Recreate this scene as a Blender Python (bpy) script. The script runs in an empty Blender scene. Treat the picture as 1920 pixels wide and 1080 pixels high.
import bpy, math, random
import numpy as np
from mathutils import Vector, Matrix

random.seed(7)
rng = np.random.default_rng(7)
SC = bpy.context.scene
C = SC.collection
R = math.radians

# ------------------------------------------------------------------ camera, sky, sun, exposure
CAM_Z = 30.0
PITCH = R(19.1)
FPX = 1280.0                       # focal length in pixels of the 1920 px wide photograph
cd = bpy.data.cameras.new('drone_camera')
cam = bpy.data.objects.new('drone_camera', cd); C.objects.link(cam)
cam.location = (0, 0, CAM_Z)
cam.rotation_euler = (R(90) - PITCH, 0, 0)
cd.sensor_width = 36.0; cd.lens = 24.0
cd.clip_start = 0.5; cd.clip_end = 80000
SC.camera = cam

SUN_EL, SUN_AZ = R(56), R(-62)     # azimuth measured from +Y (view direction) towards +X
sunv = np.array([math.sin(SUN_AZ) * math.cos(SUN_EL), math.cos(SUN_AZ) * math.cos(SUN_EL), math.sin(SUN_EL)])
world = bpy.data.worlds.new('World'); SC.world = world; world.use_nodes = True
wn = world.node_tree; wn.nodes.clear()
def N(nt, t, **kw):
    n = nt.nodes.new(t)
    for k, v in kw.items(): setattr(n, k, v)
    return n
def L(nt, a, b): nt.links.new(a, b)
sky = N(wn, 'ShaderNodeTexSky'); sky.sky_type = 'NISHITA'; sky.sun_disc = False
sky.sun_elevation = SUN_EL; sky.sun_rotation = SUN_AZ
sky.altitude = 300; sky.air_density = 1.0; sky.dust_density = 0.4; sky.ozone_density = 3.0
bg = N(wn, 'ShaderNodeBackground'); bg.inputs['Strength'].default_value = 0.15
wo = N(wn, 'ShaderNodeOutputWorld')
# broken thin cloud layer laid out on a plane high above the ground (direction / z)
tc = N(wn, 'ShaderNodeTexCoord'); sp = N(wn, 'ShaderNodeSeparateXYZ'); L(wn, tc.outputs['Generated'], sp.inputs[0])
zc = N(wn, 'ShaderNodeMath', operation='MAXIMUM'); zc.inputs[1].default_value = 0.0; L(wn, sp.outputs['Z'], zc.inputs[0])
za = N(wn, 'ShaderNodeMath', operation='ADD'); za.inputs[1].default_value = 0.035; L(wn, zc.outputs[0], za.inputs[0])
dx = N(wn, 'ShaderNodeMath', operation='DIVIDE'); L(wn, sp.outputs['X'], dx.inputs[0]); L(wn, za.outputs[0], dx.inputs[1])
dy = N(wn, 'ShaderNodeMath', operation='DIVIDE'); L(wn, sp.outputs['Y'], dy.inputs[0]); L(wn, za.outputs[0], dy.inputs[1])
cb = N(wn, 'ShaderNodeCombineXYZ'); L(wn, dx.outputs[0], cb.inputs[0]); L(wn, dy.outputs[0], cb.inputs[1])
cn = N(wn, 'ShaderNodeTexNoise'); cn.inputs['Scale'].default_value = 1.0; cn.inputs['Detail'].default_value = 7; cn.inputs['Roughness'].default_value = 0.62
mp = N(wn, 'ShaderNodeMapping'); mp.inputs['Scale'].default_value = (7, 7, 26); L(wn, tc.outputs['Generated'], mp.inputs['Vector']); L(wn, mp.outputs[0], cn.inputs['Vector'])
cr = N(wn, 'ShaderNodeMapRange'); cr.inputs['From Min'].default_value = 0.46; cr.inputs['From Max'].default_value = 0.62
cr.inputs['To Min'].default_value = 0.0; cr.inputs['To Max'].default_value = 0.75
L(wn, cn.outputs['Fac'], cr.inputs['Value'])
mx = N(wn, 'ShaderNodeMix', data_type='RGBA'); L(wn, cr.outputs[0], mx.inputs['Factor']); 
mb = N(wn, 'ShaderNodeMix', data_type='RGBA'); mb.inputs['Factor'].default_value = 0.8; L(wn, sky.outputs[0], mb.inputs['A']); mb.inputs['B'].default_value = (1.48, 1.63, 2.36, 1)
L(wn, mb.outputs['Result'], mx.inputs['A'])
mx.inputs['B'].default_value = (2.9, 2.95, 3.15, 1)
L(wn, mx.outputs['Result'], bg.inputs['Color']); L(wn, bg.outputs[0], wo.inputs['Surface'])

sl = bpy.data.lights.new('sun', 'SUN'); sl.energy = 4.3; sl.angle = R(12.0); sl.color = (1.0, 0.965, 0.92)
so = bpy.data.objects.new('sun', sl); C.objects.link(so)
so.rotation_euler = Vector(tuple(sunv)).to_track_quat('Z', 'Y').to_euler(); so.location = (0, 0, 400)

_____

**EXERCISE OBJECTIVE**.
Copy all of the data. Keep every word exactly as it is.

**TASK OUTPUT**.
Recreate this scene as a Blender Python (bpy) script. The script runs in an empty Blender scene. Treat the picture as 1920 pixels wide and 1080 pixels high.
import bpy, math, random
import numpy as np
from mathutils import Vector, Matrix

random.seed(7)
rng = np.random.default_rng(7)
SC = bpy.context.scene
C = SC.collection
R = math.radians

# ------------------------------------------------------------------ camera, sky, sun, exposure
CAM_Z = 30.0
PITCH = R(19.1)
FPX = 1280.0                       # focal length in pixels of the 1920 px wide photograph
cd = bpy.data.cameras.new('drone_camera')
cam = bpy.data.objects.new('drone_camera', cd); C.objects.link(cam)
cam.location = (0, 0, CAM_Z)
cam.rotation_euler = (R(90) - PITCH, 0, 0)
cd.sensor_width = 36.0; cd.lens = 24.0
cd.clip_start = 0.5; cd.clip_end = 80000
SC.camera = cam

SUN_EL, SUN_AZ = R(56), R(-62)     # azimuth measured from +Y (view direction) towards +X
sunv = np.array([math.sin(SUN_AZ) * math.cos(SUN_EL), math.cos(SUN_AZ) * math.cos(SUN_EL), math.sin(SUN_EL)])
world = bpy.data.worlds.new('World'); SC.world = world; world.use_nodes = True
wn = world.node_tree; wn.nodes.clear()
def N(nt, t, **kw):
    n = nt.nodes.new(t)
    for k, v in kw.items(): setattr(n, k, v)
    return n
def L(nt, a, b): nt.links.new(a, b)
sky = N(wn, 'ShaderNodeTexSky'); sky.sky_type = 'NISHITA'; sky.sun_disc = False
sky.sun_elevation = SUN_EL; sky.sun_rotation = SUN_AZ
sky.altitude = 300; sky.air_density = 1.0; sky.dust_density = 0.4; sky.ozone_density = 3.0
bg = N(wn, 'ShaderNodeBackground'); bg.inputs['Strength'].default_value = 0.15
wo = N(wn, 'ShaderNodeOutputWorld')
# broken thin cloud layer laid out on a plane high above the ground (direction / z)
tc = N(wn, 'ShaderNodeTexCoord'); sp = N(wn, 'ShaderNodeSeparateXYZ'); L(wn, tc.outputs['Generated'], sp.inputs[0])
zc = N(wn, 'ShaderNodeMath', operation='MAXIMUM'); zc.inputs[1].default_value = 0.0; L(wn, sp.outputs['Z'], zc.inputs[0])
za = N(wn, 'ShaderNodeMath', operation='ADD'); za.inputs[1].default_value = 0.035; L(wn, zc.outputs[0], za.inputs[0])
dx = N(wn, 'ShaderNodeMath', operation='DIVIDE'); L(wn, sp.outputs['X'], dx.inputs[0]); L(wn, za.outputs[0], dx.inputs[1])
dy = N(wn, 'ShaderNodeMath', operation='DIVIDE'); L(wn, sp.outputs['Y'], dy.inputs[0]); L(wn, za.outputs[0], dy.inputs[1])
cb = N(wn, 'ShaderNodeCombineXYZ'); L(wn, dx.outputs[0], cb.inputs[0]); L(wn, dy.outputs[0], cb.inputs[1])
cn = N(wn, 'ShaderNodeTexNoise'); cn.inputs['Scale'].default_value = 1.0; cn.inputs['Detail'].default_value = 7; cn.inputs['Roughness'].default_value = 0.62
mp = N(wn, 'ShaderNodeMapping'); mp.inputs['Scale'].default_value = (7, 7, 26); L(wn, tc.outputs['Generated'], mp.inputs['Vector']); L(wn, mp.outputs[0], cn.inputs['Vector'])
cr = N(wn, 'ShaderNodeMapRange'); cr.inputs['From Min'].default_value = 0.46; cr.inputs['From Max'].default_value = 0.62
cr.inputs['To Min'].default_value = 0.0; cr.inputs['To Max'].default_value = 0.75
L(wn, cn.outputs['Fac'], cr.inputs['Value'])
mx = N(wn, 'ShaderNodeMix', data_type='RGBA'); L(wn, cr.outputs[0], mx.inputs['Factor']); 
mb = N(wn, 'ShaderNodeMix', data_type='RGBA'); mb.inputs['Factor'].default_value = 0.8; L(wn, sky.outputs[0], mb.inputs['A']); mb.inputs['B'].default_value = (1.48, 1.63, 2.36, 1)
L(wn, mb.outputs['Result'], mx.inputs['A'])
mx.inputs['B'].default_value = (2.9, 2.95, 3.15, 1)
L(wn, mx.outputs['Result'], bg.inputs['Color']); L(wn, bg.outputs[0], wo.inputs['Surface'])

sl = bpy.data.lights.new('sun', 'SUN'); sl.energy = 4.3; sl.angle = R(12.0); sl.color = (1.0, 0.965, 0.92)
so = bpy.data.objects.new('sun', sl); C.objects.link(so)
so.rotation_euler = Vector(tuple(sunv)).to_track_quat('Z', 'Y').to_euler(); so.location = (0, 0, 400)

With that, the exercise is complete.